VIRTUALLY YOURS is the offbeat and humorous journey of the on-and-offline relationships of six women who met and maintained a lasting friendship on the Internet. The Virtual Moms embrace a newbie – with a secret – and the dynamic is changed, adding an unexpected twist to the lives of the friends.

Virtually Yours
Thanks to the prodding of sassy Manhattanite Janna Abraham, the Virtual Moms allow North Carolina stay-at-home parent and romance novelist Asheley MacDaniel, entree into their club. A recent Iraq War widow and alone with an adorable young son, Ashe proves a sympathetic figure. Although some of the members initially balk, Ashe fits in easily — perhaps too easily — sharing valuable insights on the personal dramas of Missy and Laurel, while gaining strong rapport with Ally and Skye.

Skeptical Celia is not as easily swayed as her friends. Who is this Asheley MacDaniel, and why are the VMs in virtual love with this newbie? Why is Ashe so secretive, and why won’t she email photos of herself and her five-year-old? And who was the stranger who answered the phone when Celia called?

Ashe has a secret, all right, one that the girls do not learn until after the friendships strengthen. Just as Ashe lands a book deal, Celia has enlisted the services of a private investigator and the truth now lies in an envelope in her hands. But before the truth can be told, Ashe decides to make the long drive from North Carolina to New York City to bear all to Janna in person, even as the revelation could cost dearly.
E-Book Includes Questions for Discussion

Coming soon! Stay tuned…Virtually Yours Forever,
It’s a Virtual Moms wedding!

After four years of cyber and long-distance dating, Janna and Ashe are finally taking the Big Step – making their relationship legal. They’ve invited the women in their private online group, the Virtual Moms, to the grand festivities in New York. However, Real Life mama drama threatens to upset the proceedings.

Matronly Ally believes her husband is going off the rails – with the friendly, sex kitten neighbor next door. Can she leave with danger a driveway away? Frazzled Laurel is still single-handedly supporting her family and wondering how to fund her son’s college education, when she is offered an off-beat position she’s not sure she can accept. Ex-beauty queen Missy finds herself stretched thin between two needy teenagers, an established career and a glamorous ‘dream’ job – complete with fast-talking hunk.
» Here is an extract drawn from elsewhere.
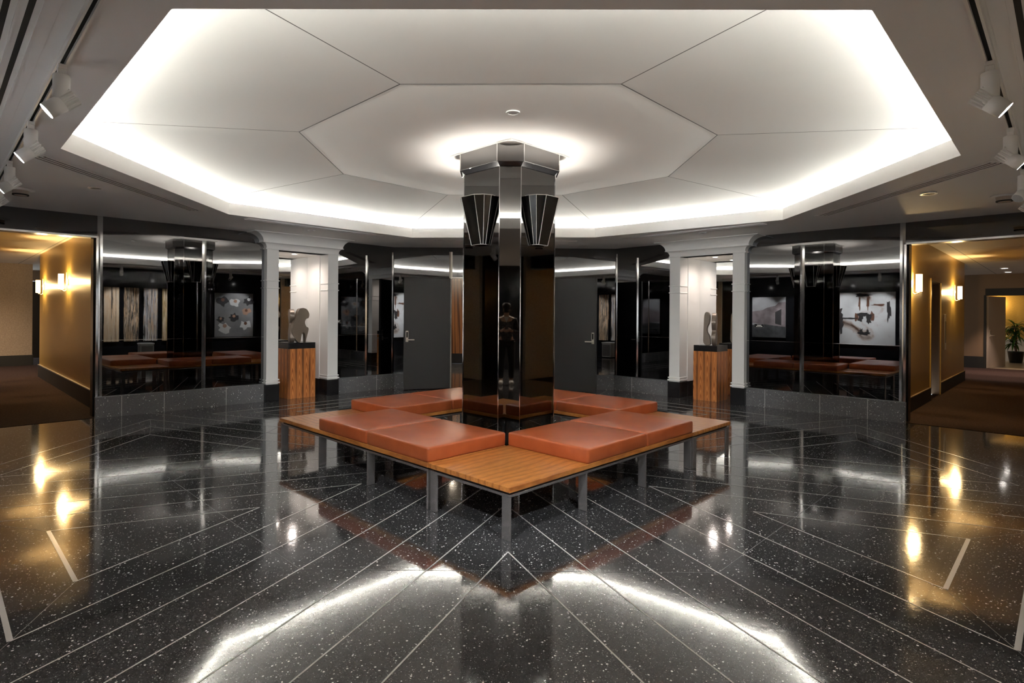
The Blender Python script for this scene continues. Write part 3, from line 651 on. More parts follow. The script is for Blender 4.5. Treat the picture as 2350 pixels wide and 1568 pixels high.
# tracks and spotlights
def track(sg, nm):
    k = 5.14
    a = Vector((sg * .55, -k + .55)); b = Vector((sg * (k + 1.0 - .55) if False else sg * 5.7, -k + 5.7))
    b = Vector((sg * 5.6, -(k - 5.6)))
    mid = (a + b) / 2; L = (b - a).length / 2; d = (b - a).normalized()
    t = thing('lighting_track', f'white ceiling track carrying the {nm} row of spotlights', 'track', (mid.x, mid.y, ZS), math.atan2(d.y, d.x), 'lighting tracks')
    m = MB(); m.box(-L, L, -.02, -.010, -.030, -.0005); m.box(-L, L, .010, .02, -.030, -.0005); m.build('rail', M['whitemetal'], t)
    m = MB(); m.box(-L, L, -.010, .010, -.012, -.0005); m.build('channel', M['dark'], t)
track(-1, 'left'); track(1, 'right')
def spotlight(x, y, aimdir, tilt, label, grp, target, on=True, hl=.145, cyl=.15, power=200, offs=0.0, size=.95):
    t = thing('spotlight', label, 'lamp', (x, y, ZS), 0, grp)
    trk = math.atan2(1, -1 if x < 0 else 1)
    m = MB(); m.box(-.028, .028, -.017, .017, -.050, -.030); m.box(-.02, .02, -.017, .017, -.078, -.05); m.build('adapter', M['whitemetal'], t, rotz=trk, bevel=.002)
    m = MB(); m.smooth = True; m.lathe([(.001, -.078), (.034, -.078), (.036, -.082), (.036, -.078 - cyl), (.034, -.082 - cyl), (.001, -.082 - cyl)], seg=28); m.build('driver_housing', M['whitemetal'], t)
    a = Vector((aimdir[0], aimdir[1], 0)).normalized(); dv = (a * math.cos(tilt) + Vector((0, 0, -math.sin(tilt)))).normalized()
    side = dv.cross(Vector((0, 0, 1))).normalized(); up = side.cross(dv)
    c = Vector((0, 0, -.078 - cyl + .01)) + side * (.0 + offs)
    def P(l, r, ang): return c + dv * l + (side * math.cos(ang) + up * math.sin(ang)) * r
    seg = 28; rr = .040
    m = MB(); m.smooth = True
    m.loft([[P(l, r, 2 * PI * i / seg) for i in range(seg)] for l, r in ((-.005, .001), (-.005, rr), (hl * .52, rr), (hl * .52, rr - .004), (hl * .50, .001))])
    hd = m.build('head', M['whitemetal'], t)
    m = MB()
    for i in range(14):
        a0 = 2 * PI * i / 14
        for q in (0,):
            u = [P(-hl * .48, rr + .002, a0 - .09), P(-.004, rr + .002, a0 - .09), P(-.004, rr + .002, a0 + .09), P(-hl * .48, rr + .002, a0 + .09), P(-hl * .48, rr * .5, a0 - .09), P(-.004, rr * .5, a0 - .09), P(-.004, rr * .5, a0 + .09), P(-hl * .48, rr * .5, a0 + .09)]
            m.add(u, [(0, 1, 2, 3), (4, 7, 6, 5), (0, 4, 5, 1), (1, 5, 6, 2), (2, 6, 7, 3), (3, 7, 4, 0)])
    m.loft([[P(l, rr * .62, 2 * PI * i / seg) for i in range(seg)] for l in (-hl * .46, -.004)])
    m.build('cooling_fin', M['whitemetal'], hd)
    m = MB(); m.loft([[P(hl * .522, r, 2 * PI * i / seg) for i in range(seg)] for r in (.001, rr - .003)], cap=False); m.build('lens', M['spotface'] if on else M['grey'], hd)
    if on:
        w0 = t.location + c + dv * (hl * .54)
        l = light('SPOT', 'spot_beam', c + dv * (hl * .54), power, (.94, .97, 1.0), t, spot_size=size, spot_blend=.5, shadow_soft_size=.03)
        dd = Vector(target) - w0; l.rotation_euler = dd.to_track_quat('-Z', 'Y').to_euler()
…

Super-confident, ultra-organized Celia has taken the reins as matron of honor for Janna, completely ignoring the potential groom who is knocking at her own door. Lost in the preparations, Skye is curiously silent and withdrawn.

Janna quickly heads down the path toward Bridezilla status as she obsesses over the vision of a perfect ceremony. There’s also that slinky designer gown she chose. She’ll need to lose five pounds in order to be wedged into it. Ashe spends most of his time in Bonnie Doone on the pretext of getting the old home ready for sale; instead of packing, he recalls bittersweet memories about his beautiful first wife who died in Iraq.

Added to the chaos is the sudden appearance of Master Perturbation, the new bitchy blog sensation that’s taking the Internet by storm. The posts mirror the lives of the real life Virtual Moms. Could one of the VMs have penned the hurtful blog?

As the clock ticks closer to the nuptials, the group threatens to fall apart. With a record-breaking Nor’easter dumping two and a half feet of snow up and down the Eastern Seaboard, and with Janna and Ashe fussing, will they – and the rest of the VMs – make it to the ceremony?